Senior officials within Iran's Islamic Revolutionary Guard Corps have offered their most detailed public account yet of the unrest that swept parts of Iran in January 2026, framing the protests as a failed foreign-engineered coup attempt involving at least ten foreign intelligence services.

The claims appeared in an extended interview published by Javan, a conservative daily with close ties to the IRGC, known for its hardline security and political coverage, with Brigadier General Majid Khademi, head of the IRGC's Intelligence Organization. The interview was framed around Supreme Leader Ali Khamenei's characterization of the events as "a coup that failed."

According to Khademi, the plot was set in motion following Israel's defeat in what he described as a 12-day war against Iran, after which adversaries shifted their strategy from direct military confrontation to fomenting domestic instability. "Friendly intelligence services had explicitly told us that the enemy was no longer focused on direct military attack, but on creating internal chaos and destabilizing Iran," he said.

Khademi identified Unit 8200 of Israeli military intelligence as playing a particularly prominent role, deploying what he described as a small number of real users alongside millions of automated bots across social media platforms to manipulate public perception. He claimed that Meta deliberately disabled follower-list visibility for Iranian Instagram accounts to shield the protest network, and that Telegram and X were similarly exploited through mass bot deployment.

The IRGC intelligence chief described the operation as a "cognitive warfare" campaign designed to build a parallel online reality disconnected from conditions on the ground — one intended to recruit young people who, he argued, would not otherwise have taken to the streets had economic grievances not been deliberately inflamed. He drew explicit parallels to ISIS tactics, alleging that some operatives were directed — in some cases using narcotics and psychotropic substances — to commit acts of extreme violence including arson and mutilation, in order to generate fear and provoke a government crackdown that could serve as a pretext for foreign intervention.

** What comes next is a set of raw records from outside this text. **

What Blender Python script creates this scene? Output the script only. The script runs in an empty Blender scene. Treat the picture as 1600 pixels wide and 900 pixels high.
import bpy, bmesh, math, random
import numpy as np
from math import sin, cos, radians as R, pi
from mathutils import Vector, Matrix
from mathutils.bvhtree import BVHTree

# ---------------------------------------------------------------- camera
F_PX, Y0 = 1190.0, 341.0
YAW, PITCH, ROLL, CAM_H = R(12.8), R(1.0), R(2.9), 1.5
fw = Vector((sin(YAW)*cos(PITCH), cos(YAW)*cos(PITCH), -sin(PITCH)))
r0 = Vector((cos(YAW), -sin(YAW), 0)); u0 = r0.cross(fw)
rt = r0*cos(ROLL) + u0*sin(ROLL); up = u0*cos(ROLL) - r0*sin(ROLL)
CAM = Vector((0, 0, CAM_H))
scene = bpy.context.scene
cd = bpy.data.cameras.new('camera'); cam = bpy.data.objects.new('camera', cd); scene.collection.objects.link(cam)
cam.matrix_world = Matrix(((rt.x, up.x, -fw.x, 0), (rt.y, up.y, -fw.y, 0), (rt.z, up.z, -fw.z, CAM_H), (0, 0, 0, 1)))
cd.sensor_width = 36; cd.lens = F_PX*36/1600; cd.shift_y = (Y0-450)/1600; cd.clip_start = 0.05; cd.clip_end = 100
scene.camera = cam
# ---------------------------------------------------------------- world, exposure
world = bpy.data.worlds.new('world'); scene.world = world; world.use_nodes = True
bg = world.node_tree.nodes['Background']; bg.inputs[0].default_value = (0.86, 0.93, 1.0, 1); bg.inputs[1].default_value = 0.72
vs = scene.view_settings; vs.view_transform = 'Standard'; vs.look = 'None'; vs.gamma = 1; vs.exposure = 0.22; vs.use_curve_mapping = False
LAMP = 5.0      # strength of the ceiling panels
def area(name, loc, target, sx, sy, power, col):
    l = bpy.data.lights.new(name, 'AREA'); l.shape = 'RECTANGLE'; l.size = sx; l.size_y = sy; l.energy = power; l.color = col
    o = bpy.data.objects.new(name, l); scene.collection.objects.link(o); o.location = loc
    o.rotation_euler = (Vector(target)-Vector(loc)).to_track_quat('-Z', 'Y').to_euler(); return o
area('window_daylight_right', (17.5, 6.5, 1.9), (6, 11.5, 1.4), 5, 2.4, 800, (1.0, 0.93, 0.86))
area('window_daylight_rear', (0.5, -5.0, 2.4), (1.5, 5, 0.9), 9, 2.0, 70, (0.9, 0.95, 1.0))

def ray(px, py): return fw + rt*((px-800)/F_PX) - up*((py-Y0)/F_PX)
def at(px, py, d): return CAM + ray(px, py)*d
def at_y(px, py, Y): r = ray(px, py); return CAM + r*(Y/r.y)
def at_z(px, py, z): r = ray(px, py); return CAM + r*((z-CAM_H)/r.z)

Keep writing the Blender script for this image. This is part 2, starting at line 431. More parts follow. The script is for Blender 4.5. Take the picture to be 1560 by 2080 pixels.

Khademi said that in the months before the unrest, IRGC intelligence had summoned over 2,700 individuals connected to hostile networks, counselled some 13,000 "vulnerable elements," and confiscated more than 1,173 unlicensed weapons. He denied that security forces were caught off guard, though he acknowledged that the enemy's decision to deploy "unbridled violence" accelerated the timeline in ways that complicated the response.

The general identified several reasons the operation ultimately failed: a rushed timetable that left parts of the network unprepared, deep public distrust of US and Israeli officials, the absence of a meaningful political split within Iran's government or legislature, and what he called the "historical aversion" of Iranians to foreign interference.

Looking ahead, Khademi warned that adversaries have not abandoned their destabilization agenda, but suggested that Iran's adversaries are themselves constrained by the knowledge that the Islamic Republic responds to existential threats with strikes on existential targets — a deterrent he said has made them cautious about pursuing the most dangerous scenarios.